Apparently 2GB of storage space is about to fade away like measuring hard drive space in megabytes. Microsoft is going to up the ante by providing Hotmail uses with 5GB of space.
I decided to check out how close I am to running out of space in my Gmail accounts. My oldest account is 3 years old. It gets a fair amount of emails and decent sized attachments. I rarely delete anything. I am currently using 241MB (8%) of my 2888MB.
At this rate it will take me over 30 years to fill up my account. Even more since Google is very slowly increasing their storage amount every day.
Do we really need 5GB of storage space for email? Is that something that would make you switch?
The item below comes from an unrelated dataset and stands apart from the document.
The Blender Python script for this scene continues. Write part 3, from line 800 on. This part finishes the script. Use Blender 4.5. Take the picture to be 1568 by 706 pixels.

I switched from Hotmail to the Yahoo! e-mail several years ago because I got tired of spam and I was just interested in trying something new. I switched from Yahoo! to Gmail because I liked the concept of the threaded emails, quick load times, and using Google’s search abilities to find my emails. And those are the same reasons I still use them.
I did read a couple tech news items though that did seem like something worthwhile to pay attention to.
The nerds at Rensselaer Polytechnic Institute have a working prototype of a lightweight, flexible, paper-thin battery. Now that is cool and nanotubilicious. Check out this mind stretching quotation:
The paper could also be molded into different shapes, such as a car door, which would enable important new engineering innovations.
That is raising the stakes.
I would even be willing to bet that more people will be interested to know that you can now buy John Lennon’s catalog of music on iTunes in both the DRM and DRM-free versions. Break out your credit cards all of you Baby Boomer nerds.

2 comments ↓
I’m with you on this mike. I have yet to even scratch the surface of my gmail account. I guess there are people who use gmail to store files, so I guess the more space the better. However, for general email purposes, 2 gb is plenty, especially for free.
I can’t imagine trusting an online email account to store files. I have enough trouble considering trusting somebody like that data archive company you wrote about the other day.
What kind of responsibility could a free email service possibly have for not losing your data or just plain losing the account entirely. I remember trying to log into Hotmail one time after not logging in for a while and they had deactivated the account.